For operational alarming, calculate ARC continuously and alarm if it goes negative for any subsystem. For reporting, and determining where to install new equipment, be sure to use the minimum ARC measured over time, or equivalently, calculate ARC above with “Actual Load” replaced by “Maximum Actual Load.”

Below is an ARC-based dashboard in action:

An ARC-based dashboard. Click for large version.

Here, the top panel shows ARC calculated for 6 different data centers, along with a measure of cooling overhead in the same units, where available. The lower panel shows the drill down for one of the sites.

When calculating the overall ARC for devices in parallel, you can add the ARCs of the individual units. For instance:

UPS A has 10 kVA ARC
UPS B has 8 kVA ARC

Together, they have 18 kVA ARC. If we have another UPS pair supplying a different load, their ARC can be added to this set in order to get the system ARC. The rule of summing ARC for parallel systems doesn’t depend on the systems be redundant.

Calculating system ARC from the individual device ARCs in this way assumes that the capacities of both parallel components are the same. This is most often the case, but in the rare instance that it is not, then you have to total the actual load across the devices, and compare it to the (de-rated) capacity of the smaller device. This ensures that the most-limited device can handle the entire load.
Interestingly, it is possible to have a safely redundant system even though one of the individual devices has a negative ARC.

For example:

UPS A has 3 kVA ARC
UPS B has −2 kVA ARC

The net ARC of the system is a small but safely positive 1 kVA. In this case, even though one UPS is nominally overloaded according to the simple one-device threshold, either UPS can fail without dropping any load. Note that a simple single-device alarm threshold would show UPS B in alarm, and trigger a potentially costly load rebalancing.

Exact Redundancy Configuration Needed

In order to evaluate a negative component ARC, one does need to know the exact redundancy configuration. Thus, it is important to evaluate ARC for each subsystem and then roll it up to the data center as a whole.
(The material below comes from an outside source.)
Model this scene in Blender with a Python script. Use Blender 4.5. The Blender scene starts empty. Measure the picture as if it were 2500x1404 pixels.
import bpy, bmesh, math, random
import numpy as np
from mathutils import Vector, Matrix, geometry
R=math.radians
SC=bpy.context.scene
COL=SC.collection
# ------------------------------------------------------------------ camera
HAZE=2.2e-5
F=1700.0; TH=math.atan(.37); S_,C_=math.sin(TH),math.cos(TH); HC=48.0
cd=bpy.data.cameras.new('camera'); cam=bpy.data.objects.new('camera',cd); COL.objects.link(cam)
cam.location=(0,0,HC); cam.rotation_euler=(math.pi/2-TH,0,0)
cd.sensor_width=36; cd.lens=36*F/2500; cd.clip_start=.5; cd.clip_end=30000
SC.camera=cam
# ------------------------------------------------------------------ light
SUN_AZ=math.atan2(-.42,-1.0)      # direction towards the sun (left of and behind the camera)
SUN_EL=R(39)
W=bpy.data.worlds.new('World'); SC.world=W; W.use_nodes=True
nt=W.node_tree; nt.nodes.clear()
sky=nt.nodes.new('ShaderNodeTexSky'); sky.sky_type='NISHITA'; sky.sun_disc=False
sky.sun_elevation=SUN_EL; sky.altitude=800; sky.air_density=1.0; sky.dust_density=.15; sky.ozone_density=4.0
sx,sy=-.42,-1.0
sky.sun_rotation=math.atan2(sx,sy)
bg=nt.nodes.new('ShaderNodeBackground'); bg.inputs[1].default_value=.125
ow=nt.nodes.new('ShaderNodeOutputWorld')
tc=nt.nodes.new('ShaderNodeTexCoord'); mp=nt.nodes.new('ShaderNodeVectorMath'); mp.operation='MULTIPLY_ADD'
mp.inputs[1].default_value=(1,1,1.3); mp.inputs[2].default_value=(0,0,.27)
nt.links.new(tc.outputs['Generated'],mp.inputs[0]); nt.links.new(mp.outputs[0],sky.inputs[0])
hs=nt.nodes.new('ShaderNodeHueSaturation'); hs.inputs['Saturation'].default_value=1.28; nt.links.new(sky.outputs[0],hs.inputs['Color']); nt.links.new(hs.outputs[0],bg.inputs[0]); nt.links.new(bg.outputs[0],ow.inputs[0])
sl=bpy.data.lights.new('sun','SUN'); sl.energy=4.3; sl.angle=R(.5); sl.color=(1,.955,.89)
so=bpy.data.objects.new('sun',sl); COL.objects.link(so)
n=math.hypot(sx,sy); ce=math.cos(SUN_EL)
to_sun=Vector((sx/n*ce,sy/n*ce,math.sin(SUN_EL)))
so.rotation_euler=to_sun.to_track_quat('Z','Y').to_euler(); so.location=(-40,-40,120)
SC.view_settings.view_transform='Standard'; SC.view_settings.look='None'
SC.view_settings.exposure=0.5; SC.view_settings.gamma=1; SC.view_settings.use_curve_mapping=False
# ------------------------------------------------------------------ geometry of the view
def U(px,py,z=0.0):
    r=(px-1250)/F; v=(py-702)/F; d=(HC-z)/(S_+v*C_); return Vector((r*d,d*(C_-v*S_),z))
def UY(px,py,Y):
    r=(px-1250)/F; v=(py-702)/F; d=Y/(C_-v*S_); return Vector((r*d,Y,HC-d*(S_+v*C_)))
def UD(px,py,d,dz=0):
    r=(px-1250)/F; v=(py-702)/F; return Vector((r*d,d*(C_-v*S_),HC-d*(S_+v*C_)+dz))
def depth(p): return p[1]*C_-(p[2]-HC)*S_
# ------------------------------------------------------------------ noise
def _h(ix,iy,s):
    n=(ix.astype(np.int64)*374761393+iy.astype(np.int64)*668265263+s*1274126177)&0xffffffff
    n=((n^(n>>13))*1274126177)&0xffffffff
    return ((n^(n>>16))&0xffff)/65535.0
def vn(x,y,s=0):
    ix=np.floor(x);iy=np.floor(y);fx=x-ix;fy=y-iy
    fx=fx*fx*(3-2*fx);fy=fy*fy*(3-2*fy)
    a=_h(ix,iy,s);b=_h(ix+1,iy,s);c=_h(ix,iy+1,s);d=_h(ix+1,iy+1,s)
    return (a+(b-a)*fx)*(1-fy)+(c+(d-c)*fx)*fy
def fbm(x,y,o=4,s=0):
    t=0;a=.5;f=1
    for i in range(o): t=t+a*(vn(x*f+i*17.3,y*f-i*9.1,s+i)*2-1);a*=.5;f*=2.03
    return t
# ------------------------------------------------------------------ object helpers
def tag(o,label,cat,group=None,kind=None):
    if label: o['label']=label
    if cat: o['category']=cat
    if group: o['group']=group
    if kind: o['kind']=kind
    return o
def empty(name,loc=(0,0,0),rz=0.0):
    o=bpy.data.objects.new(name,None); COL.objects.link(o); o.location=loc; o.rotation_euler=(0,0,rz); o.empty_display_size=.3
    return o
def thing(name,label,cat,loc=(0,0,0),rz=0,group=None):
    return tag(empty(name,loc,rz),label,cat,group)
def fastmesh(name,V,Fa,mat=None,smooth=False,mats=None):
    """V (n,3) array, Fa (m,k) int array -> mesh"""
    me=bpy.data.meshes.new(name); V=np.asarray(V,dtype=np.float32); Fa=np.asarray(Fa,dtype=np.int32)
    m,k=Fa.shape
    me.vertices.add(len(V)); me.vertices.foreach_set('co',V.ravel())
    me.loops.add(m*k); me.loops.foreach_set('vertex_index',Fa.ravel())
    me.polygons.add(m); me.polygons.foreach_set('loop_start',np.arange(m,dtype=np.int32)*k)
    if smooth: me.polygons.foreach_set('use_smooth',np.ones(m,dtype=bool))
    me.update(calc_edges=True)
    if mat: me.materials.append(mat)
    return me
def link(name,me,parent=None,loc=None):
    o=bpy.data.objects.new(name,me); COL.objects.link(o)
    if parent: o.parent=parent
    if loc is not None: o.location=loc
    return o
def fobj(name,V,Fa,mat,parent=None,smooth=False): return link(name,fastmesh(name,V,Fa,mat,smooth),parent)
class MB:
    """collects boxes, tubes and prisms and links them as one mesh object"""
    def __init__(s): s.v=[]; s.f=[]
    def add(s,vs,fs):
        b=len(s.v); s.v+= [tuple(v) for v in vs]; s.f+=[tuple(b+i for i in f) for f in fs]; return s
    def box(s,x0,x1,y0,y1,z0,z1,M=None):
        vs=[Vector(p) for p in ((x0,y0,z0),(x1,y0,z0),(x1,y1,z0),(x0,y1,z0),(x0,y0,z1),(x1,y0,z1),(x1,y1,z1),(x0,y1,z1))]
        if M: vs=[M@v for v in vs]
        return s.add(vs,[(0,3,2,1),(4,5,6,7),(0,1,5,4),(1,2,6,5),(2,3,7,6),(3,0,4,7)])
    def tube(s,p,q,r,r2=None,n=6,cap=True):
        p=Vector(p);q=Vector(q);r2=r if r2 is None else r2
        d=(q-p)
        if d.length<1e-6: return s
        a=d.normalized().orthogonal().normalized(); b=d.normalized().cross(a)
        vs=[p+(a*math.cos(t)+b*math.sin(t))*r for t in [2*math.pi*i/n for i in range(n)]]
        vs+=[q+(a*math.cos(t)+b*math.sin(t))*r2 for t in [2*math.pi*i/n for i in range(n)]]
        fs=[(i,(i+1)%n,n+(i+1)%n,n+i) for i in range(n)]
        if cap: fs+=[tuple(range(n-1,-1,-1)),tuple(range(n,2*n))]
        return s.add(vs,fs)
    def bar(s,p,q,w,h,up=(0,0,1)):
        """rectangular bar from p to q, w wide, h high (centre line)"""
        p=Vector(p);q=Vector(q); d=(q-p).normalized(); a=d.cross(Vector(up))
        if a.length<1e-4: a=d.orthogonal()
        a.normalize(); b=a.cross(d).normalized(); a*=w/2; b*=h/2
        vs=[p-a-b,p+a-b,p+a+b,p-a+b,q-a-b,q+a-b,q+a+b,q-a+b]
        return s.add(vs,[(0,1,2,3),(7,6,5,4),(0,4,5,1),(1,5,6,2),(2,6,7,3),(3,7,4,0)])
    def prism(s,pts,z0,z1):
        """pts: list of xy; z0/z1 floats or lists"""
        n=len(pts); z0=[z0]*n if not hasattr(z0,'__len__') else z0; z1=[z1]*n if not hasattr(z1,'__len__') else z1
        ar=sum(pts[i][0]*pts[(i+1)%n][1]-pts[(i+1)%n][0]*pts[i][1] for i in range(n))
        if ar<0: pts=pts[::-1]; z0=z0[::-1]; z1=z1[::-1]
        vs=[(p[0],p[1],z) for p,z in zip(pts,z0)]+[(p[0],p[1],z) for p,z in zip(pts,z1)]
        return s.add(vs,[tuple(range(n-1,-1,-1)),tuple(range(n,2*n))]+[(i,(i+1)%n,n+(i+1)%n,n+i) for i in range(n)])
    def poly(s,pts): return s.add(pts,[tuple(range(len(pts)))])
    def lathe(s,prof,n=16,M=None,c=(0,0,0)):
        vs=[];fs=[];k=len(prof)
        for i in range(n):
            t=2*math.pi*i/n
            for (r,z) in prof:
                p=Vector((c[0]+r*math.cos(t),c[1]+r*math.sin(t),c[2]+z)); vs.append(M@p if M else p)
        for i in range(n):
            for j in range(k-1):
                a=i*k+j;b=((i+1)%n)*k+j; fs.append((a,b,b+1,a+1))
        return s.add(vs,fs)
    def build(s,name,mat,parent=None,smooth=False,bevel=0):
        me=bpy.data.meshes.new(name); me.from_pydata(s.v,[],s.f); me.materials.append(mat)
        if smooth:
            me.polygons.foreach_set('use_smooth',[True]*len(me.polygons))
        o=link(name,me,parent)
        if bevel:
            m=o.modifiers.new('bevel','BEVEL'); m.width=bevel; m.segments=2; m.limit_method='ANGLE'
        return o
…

When looking at the entire power chain, as with any capacity measurement, the system is limited by the weakest link in the chain. The component, or more accurately the collection of parallel components, with the smallest ARC will be the limit of the entire system. In the scenario above, if the PDUs downstream of the UPS have a collective ARC of 20 kVA, the load will still be limited to the 1kVA of the UPS.

Some questions may arise when the load is imbalanced, as in the UPS examples above. Such imbalances may arise because some of the load is not configured redundantly. We hope instead that some loads are switched, and simply not balancing themselves between the two power paths. The ARC calculation doesn’t depend on knowing such details. Of course, any non-redundant load will be dropped if it loses its power source; however, as long as the system ARC is positive you know that any redundant load will be protected regardless of which power source is lost.

In summary, the goal of system ARC is to identify where you can handle additional load without sacrificing system redundancy. With parallel equipment, you can total the ARC of all components if they have the same capacity rating. When looking at ARC along the power chain, the correct system value will be the minimum ARC of any one set of components.